Have I ended up on the wrong blog? Is this the WSJ Editorial Page?
I know both those guys; they are very savvy businessmen.
Who said that? Gordon Gekko?
No. President Barack "Greed is Good" Obama.
Already, two diaries defending President Obama's position on the sort of obscene "compensation" being dished out to our twenty-first century plutocrats and bashing anybody who dares to criticize him have soared to the top of the Rec List.
I mean, I'll give the president props: he's telling the truth. Dimon and Blankfein are very savvy businessmen. Very, very, VERY savvy. They've found ways to milk the American financial system and the American people for cash extremely effectively.
Does that make them admirable, though?
No.
Bernie Madoff was a very savvy businessman, too...just not savvy enough.
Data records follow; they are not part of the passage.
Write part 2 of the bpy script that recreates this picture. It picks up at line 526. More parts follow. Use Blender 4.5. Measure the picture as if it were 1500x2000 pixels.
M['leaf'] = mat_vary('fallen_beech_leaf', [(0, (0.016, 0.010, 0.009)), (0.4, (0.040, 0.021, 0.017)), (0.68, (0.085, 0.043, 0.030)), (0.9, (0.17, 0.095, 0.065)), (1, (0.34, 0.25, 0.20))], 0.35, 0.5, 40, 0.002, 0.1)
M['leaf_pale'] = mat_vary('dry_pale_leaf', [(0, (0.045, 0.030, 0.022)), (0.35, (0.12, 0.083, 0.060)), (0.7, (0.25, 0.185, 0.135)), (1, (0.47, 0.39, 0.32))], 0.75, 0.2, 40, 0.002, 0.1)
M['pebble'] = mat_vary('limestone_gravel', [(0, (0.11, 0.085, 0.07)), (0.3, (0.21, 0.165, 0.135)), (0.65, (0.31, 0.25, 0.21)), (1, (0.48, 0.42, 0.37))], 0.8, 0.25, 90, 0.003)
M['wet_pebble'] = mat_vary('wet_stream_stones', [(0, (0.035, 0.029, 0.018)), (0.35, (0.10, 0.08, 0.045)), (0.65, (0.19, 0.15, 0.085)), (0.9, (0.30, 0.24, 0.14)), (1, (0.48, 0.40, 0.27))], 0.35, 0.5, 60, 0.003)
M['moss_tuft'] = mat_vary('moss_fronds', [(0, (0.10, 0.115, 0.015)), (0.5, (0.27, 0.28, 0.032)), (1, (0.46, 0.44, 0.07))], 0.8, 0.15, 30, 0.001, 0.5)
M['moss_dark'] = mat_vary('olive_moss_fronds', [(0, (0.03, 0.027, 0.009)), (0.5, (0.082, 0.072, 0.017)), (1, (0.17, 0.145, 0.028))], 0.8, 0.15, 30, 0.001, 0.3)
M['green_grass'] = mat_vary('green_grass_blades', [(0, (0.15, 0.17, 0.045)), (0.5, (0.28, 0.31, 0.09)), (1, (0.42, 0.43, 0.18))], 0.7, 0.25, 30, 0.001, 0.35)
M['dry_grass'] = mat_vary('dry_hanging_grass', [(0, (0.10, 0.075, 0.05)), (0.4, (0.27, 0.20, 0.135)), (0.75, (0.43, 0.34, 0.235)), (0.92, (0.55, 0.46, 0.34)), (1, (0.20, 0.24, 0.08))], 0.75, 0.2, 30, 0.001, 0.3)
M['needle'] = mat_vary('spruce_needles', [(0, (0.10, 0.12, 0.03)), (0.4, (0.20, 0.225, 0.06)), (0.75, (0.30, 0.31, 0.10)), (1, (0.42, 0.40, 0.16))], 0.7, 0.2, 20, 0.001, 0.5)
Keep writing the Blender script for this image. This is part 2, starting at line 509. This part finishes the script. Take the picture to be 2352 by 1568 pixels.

So why is "savvy businessman" the new cool? What have Dimon and Blankfein done for our nation's people?
Let's look at JP Morgan Chase. What, we're going to praise Mr. Dimon's business savvy for raising corporate profits on the backs of working-class customers? How about Chase's sudden increase in minimum payments for some of its most creditworthy customers from 2% of the balance to 5%? I was personally one of those affected; ask me how it feels to have your monthly credit card payment jump from $520 to $1,300.
Or how about Chase's overall credit card customer complaint record? How about the behavior of their mortgage divisions?
Yes...Jamie Dimon is a "savvy businessman", all right...what's depressing is that the President of the United States thinks that the behavior of his admittedly good friend Mr. Dimon is okey-dokey and says of it:
That is part of the free- market system.
And Goldman Sachs? WTF does Goldman Scahs do anyway? I'm not exactly sure; one thing for certain, they rake in a whole shitload of money without seeming to provide a tangible service to society. Their craven and worthless existence is even a bit much for the wingnut New York Post!
Yet, "savvy businessman" Blankfein is also the recipient of President Obama's accolades.
Again, I ask you: what does it say about President Obama's "connection" to the American people that he feels compelled to make such statements in the first place? Is he still trying to establish "street cred" with the Republican side of the aisle? Does he think that the rapidly-increasing wealth gap in this country is a good thing, a testimonial to the social consciousness of these "savvy businessman"?
It's time for a leader who recognizes that the "no limit to greed" Reagan model is the death knell of American society, not some sort of trend that needs to be nurtured. What is going on in the banking industry is not
part of the free- market system.
It is part of the "socialized risk, privatized profits" system. It is part of a soon-to-fail feudal or plutocratic system. It is part of the destruction of the middle class.
It represents the death throes of a once-great nation.